### [DIRECTION]
Write out, precisely and in full, each line of the material.

### [SOURCE MATERIAL]
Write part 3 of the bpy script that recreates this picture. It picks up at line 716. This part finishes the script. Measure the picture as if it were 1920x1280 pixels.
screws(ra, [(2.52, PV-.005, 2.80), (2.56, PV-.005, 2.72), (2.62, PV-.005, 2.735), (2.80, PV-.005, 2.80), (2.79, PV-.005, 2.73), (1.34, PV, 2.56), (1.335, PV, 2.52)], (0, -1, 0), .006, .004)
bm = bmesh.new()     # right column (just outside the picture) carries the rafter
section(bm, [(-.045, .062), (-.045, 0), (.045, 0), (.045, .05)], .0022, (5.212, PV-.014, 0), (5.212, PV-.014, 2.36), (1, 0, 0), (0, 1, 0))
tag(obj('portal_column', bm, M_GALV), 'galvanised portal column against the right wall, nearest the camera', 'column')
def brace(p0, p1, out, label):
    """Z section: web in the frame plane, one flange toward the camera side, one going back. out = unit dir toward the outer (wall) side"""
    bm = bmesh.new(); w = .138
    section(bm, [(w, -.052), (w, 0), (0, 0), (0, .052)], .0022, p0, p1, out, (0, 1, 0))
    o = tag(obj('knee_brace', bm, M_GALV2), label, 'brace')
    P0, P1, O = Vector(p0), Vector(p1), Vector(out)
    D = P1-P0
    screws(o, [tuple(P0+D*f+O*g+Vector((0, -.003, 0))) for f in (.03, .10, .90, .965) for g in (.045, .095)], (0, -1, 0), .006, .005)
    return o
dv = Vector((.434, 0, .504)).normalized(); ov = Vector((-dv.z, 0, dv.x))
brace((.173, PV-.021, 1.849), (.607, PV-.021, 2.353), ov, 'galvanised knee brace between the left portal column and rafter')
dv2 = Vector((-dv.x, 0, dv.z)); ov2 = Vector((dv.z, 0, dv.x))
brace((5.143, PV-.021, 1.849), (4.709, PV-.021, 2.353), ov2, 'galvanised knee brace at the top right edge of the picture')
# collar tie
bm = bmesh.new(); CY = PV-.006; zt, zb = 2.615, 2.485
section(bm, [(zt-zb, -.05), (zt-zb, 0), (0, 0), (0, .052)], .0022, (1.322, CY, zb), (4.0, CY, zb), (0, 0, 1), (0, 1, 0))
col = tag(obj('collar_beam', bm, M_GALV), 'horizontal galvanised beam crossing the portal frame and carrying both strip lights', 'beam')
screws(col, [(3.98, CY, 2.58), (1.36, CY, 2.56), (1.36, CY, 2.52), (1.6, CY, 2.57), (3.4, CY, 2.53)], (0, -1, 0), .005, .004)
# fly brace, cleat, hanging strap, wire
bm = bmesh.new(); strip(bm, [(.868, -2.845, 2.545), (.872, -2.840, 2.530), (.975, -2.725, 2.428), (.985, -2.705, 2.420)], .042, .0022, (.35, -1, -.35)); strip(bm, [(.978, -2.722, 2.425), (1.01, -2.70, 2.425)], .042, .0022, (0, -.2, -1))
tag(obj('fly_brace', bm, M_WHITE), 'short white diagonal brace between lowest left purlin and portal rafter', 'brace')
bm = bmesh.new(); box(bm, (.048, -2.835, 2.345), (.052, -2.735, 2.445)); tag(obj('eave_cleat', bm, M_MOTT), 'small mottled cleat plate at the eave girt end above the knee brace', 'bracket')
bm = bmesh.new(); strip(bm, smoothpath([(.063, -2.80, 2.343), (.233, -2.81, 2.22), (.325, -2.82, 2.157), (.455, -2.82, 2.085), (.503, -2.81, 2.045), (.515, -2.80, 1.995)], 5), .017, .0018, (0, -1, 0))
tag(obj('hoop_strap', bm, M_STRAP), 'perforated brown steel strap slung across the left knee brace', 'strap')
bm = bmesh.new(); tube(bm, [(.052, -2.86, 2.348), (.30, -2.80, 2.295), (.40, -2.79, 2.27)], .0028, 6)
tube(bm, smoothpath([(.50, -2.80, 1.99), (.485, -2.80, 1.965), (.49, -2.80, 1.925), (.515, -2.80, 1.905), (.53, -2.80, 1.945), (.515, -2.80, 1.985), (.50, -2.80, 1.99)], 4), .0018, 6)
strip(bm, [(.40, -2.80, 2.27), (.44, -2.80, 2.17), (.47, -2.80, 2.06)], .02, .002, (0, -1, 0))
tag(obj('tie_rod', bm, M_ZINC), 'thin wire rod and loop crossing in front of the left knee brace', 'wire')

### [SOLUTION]
Write part 3 of the bpy script that recreates this picture. It picks up at line 716. This part finishes the script. Measure the picture as if it were 1920x1280 pixels.
screws(ra, [(2.52, PV-.005, 2.80), (2.56, PV-.005, 2.72), (2.62, PV-.005, 2.735), (2.80, PV-.005, 2.80), (2.79, PV-.005, 2.73), (1.34, PV, 2.56), (1.335, PV, 2.52)], (0, -1, 0), .006, .004)
bm = bmesh.new()     # right column (just outside the picture) carries the rafter
section(bm, [(-.045, .062), (-.045, 0), (.045, 0), (.045, .05)], .0022, (5.212, PV-.014, 0), (5.212, PV-.014, 2.36), (1, 0, 0), (0, 1, 0))
tag(obj('portal_column', bm, M_GALV), 'galvanised portal column against the right wall, nearest the camera', 'column')
def brace(p0, p1, out, label):
    """Z section: web in the frame plane, one flange toward the camera side, one going back. out = unit dir toward the outer (wall) side"""
    bm = bmesh.new(); w = .138
    section(bm, [(w, -.052), (w, 0), (0, 0), (0, .052)], .0022, p0, p1, out, (0, 1, 0))
    o = tag(obj('knee_brace', bm, M_GALV2), label, 'brace')
    P0, P1, O = Vector(p0), Vector(p1), Vector(out)
    D = P1-P0
    screws(o, [tuple(P0+D*f+O*g+Vector((0, -.003, 0))) for f in (.03, .10, .90, .965) for g in (.045, .095)], (0, -1, 0), .006, .005)
    return o
dv = Vector((.434, 0, .504)).normalized(); ov = Vector((-dv.z, 0, dv.x))
brace((.173, PV-.021, 1.849), (.607, PV-.021, 2.353), ov, 'galvanised knee brace between the left portal column and rafter')
dv2 = Vector((-dv.x, 0, dv.z)); ov2 = Vector((dv.z, 0, dv.x))
brace((5.143, PV-.021, 1.849), (4.709, PV-.021, 2.353), ov2, 'galvanised knee brace at the top right edge of the picture')
# collar tie
bm = bmesh.new(); CY = PV-.006; zt, zb = 2.615, 2.485
section(bm, [(zt-zb, -.05), (zt-zb, 0), (0, 0), (0, .052)], .0022, (1.322, CY, zb), (4.0, CY, zb), (0, 0, 1), (0, 1, 0))
col = tag(obj('collar_beam', bm, M_GALV), 'horizontal galvanised beam crossing the portal frame and carrying both strip lights', 'beam')
screws(col, [(3.98, CY, 2.58), (1.36, CY, 2.56), (1.36, CY, 2.52), (1.6, CY, 2.57), (3.4, CY, 2.53)], (0, -1, 0), .005, .004)
# fly brace, cleat, hanging strap, wire
bm = bmesh.new(); strip(bm, [(.868, -2.845, 2.545), (.872, -2.840, 2.530), (.975, -2.725, 2.428), (.985, -2.705, 2.420)], .042, .0022, (.35, -1, -.35)); strip(bm, [(.978, -2.722, 2.425), (1.01, -2.70, 2.425)], .042, .0022, (0, -.2, -1))
tag(obj('fly_brace', bm, M_WHITE), 'short white diagonal brace between lowest left purlin and portal rafter', 'brace')
bm = bmesh.new(); box(bm, (.048, -2.835, 2.345), (.052, -2.735, 2.445)); tag(obj('eave_cleat', bm, M_MOTT), 'small mottled cleat plate at the eave girt end above the knee brace', 'bracket')
bm = bmesh.new(); strip(bm, smoothpath([(.063, -2.80, 2.343), (.233, -2.81, 2.22), (.325, -2.82, 2.157), (.455, -2.82, 2.085), (.503, -2.81, 2.045), (.515, -2.80, 1.995)], 5), .017, .0018, (0, -1, 0))
tag(obj('hoop_strap', bm, M_STRAP), 'perforated brown steel strap slung across the left knee brace', 'strap')
bm = bmesh.new(); tube(bm, [(.052, -2.86, 2.348), (.30, -2.80, 2.295), (.40, -2.79, 2.27)], .0028, 6)
tube(bm, smoothpath([(.50, -2.80, 1.99), (.485, -2.80, 1.965), (.49, -2.80, 1.925), (.515, -2.80, 1.905), (.53, -2.80, 1.945), (.515, -2.80, 1.985), (.50, -2.80, 1.99)], 4), .0018, 6)
strip(bm, [(.40, -2.80, 2.27), (.44, -2.80, 2.17), (.47, -2.80, 2.06)], .02, .002, (0, -1, 0))
tag(obj('tie_rod', bm, M_ZINC), 'thin wire rod and loop crossing in front of the left knee brace', 'wire')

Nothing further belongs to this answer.